┌────────

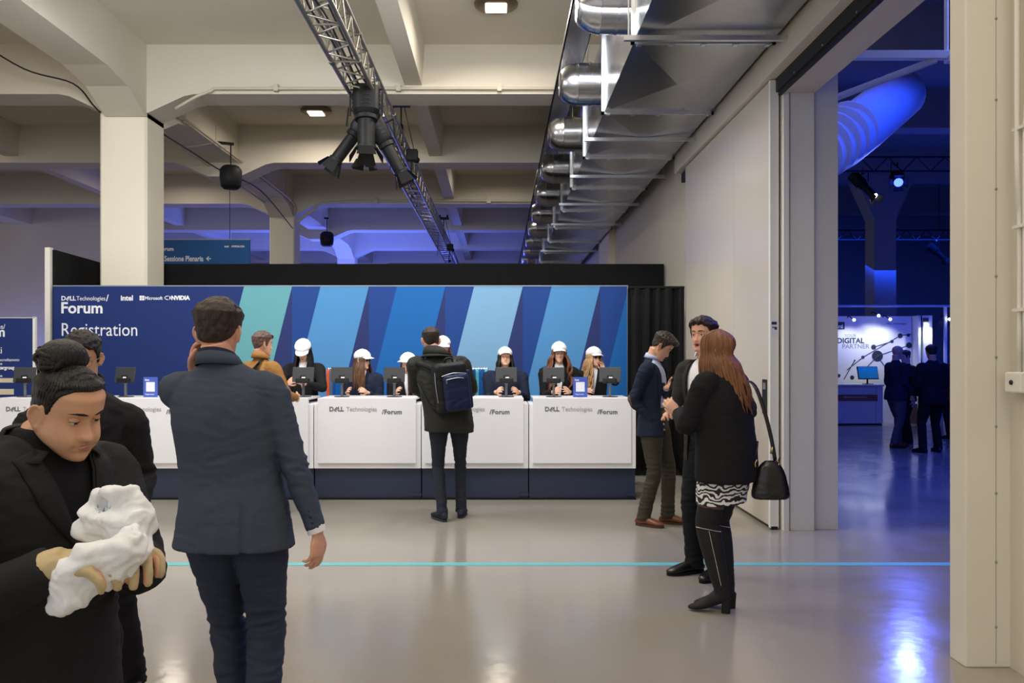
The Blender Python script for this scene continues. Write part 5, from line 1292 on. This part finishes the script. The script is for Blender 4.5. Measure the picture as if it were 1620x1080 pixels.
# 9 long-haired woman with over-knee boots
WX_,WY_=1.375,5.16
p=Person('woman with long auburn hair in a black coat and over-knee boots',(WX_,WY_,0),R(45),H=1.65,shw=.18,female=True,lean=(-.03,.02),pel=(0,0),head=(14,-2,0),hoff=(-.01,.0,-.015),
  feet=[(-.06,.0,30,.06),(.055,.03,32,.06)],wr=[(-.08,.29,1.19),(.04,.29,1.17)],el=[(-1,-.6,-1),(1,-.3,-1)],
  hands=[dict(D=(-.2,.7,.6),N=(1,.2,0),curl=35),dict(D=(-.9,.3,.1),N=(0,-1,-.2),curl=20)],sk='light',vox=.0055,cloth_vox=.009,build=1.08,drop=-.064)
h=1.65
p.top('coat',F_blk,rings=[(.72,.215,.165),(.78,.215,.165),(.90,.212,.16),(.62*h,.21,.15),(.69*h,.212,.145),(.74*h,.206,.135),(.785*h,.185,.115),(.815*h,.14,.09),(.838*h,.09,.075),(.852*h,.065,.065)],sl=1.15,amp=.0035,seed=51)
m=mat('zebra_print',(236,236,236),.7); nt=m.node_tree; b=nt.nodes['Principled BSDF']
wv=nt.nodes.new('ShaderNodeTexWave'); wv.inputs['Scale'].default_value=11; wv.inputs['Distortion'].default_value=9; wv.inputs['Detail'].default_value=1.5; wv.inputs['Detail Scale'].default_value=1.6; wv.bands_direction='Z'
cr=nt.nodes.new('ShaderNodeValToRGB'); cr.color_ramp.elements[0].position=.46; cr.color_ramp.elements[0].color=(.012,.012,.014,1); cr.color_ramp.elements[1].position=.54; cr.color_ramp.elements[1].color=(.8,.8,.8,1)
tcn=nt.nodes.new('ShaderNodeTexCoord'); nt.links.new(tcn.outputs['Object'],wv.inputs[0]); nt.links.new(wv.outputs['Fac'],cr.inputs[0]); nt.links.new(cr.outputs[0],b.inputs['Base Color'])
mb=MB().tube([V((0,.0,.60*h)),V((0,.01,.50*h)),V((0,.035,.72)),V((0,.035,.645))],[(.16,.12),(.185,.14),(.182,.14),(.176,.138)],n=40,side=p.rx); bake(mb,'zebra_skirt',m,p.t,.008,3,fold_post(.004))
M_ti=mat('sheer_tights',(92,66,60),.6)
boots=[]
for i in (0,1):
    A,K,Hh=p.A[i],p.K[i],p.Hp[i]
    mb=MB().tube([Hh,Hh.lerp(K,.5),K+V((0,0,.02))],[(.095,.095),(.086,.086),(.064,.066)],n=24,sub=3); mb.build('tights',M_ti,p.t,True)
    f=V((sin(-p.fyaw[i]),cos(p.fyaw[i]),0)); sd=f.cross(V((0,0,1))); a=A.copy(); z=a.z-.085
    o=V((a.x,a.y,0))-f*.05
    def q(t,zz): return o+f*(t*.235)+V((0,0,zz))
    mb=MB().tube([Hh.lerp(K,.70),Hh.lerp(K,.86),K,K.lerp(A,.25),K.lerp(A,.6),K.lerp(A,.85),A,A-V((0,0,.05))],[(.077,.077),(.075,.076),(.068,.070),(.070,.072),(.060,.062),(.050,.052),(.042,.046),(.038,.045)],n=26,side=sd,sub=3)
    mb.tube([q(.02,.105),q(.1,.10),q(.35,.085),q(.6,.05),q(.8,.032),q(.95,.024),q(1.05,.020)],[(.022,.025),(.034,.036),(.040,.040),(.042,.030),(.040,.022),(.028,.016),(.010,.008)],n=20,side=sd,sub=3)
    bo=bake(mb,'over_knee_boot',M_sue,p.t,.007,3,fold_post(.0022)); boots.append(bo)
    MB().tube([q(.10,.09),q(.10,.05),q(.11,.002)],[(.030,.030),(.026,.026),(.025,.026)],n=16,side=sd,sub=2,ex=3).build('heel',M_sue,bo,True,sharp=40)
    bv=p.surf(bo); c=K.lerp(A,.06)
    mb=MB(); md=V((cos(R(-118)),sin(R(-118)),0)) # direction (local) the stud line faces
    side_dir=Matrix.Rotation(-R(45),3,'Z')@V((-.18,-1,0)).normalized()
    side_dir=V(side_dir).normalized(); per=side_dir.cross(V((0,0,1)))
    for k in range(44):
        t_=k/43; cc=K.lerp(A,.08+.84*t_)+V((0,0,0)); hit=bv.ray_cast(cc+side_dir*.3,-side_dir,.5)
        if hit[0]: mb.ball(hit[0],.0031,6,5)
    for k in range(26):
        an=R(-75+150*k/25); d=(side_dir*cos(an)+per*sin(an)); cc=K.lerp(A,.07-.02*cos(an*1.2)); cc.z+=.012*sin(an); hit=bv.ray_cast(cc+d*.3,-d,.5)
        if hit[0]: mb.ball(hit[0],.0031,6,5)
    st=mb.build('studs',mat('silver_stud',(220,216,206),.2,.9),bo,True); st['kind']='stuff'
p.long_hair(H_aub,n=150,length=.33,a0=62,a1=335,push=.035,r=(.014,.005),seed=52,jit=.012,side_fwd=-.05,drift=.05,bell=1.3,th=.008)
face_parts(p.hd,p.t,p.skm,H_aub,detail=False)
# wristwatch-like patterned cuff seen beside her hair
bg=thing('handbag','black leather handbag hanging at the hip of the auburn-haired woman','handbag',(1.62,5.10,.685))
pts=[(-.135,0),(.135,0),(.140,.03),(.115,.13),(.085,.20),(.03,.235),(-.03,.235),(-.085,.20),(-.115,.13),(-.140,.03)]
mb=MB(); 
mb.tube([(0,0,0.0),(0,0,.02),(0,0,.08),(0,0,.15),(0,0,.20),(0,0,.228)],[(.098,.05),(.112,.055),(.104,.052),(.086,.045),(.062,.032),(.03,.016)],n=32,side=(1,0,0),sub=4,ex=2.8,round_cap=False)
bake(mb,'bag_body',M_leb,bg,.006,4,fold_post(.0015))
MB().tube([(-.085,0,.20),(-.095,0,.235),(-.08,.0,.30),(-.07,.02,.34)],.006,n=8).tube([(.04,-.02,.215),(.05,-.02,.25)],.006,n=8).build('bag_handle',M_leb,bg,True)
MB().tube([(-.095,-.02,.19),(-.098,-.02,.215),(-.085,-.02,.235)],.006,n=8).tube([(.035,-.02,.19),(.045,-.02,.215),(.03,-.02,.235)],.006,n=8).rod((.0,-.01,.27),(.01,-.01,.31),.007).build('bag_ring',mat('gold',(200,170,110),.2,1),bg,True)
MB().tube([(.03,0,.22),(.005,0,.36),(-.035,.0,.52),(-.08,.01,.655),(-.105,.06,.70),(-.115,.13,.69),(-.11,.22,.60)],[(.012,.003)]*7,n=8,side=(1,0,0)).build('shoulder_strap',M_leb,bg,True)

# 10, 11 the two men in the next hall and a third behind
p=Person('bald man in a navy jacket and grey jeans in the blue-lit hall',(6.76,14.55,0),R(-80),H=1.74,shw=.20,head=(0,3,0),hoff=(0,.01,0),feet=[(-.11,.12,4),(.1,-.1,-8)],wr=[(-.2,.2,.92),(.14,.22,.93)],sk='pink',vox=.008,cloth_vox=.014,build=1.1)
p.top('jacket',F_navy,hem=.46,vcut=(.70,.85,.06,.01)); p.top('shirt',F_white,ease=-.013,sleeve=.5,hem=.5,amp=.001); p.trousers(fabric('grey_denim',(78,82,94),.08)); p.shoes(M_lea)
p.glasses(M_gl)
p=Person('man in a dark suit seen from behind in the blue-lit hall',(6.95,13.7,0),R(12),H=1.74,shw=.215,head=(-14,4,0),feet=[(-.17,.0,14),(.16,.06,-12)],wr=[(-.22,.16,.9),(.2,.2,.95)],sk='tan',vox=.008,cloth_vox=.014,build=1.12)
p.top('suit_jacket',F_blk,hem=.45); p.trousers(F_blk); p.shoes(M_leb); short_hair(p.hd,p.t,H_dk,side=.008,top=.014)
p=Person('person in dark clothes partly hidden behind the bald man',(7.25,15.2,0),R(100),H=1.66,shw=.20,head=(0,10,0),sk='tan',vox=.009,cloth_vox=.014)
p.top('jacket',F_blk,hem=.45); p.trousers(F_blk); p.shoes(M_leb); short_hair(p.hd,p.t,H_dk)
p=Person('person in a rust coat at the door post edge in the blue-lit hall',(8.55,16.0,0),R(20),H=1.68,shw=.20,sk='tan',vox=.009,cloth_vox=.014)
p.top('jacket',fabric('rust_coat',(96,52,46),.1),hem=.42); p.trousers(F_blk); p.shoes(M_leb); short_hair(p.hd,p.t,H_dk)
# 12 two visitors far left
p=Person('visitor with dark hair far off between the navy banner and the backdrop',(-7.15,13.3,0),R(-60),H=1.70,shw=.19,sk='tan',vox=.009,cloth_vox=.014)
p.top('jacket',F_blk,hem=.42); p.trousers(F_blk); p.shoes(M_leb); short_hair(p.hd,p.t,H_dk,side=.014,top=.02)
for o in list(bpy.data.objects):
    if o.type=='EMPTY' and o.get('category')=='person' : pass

└────────

# AIM:
Search the data for "from". Copy every line that has it.

# RESPONSE:
The Blender Python script for this scene continues. Write part 5, from line 1292 on. This part finishes the script. The script is for Blender 4.5. Measure the picture as if it were 1620x1080 pixels.
p=Person('man in a dark suit seen from behind in the blue-lit hall',(6.95,13.7,0),R(12),H=1.74,shw=.215,head=(-14,4,0),feet=[(-.17,.0,14),(.16,.06,-12)],wr=[(-.22,.16,.9),(.2,.2,.95)],sk='tan',vox=.008,cloth_vox=.014,build=1.12)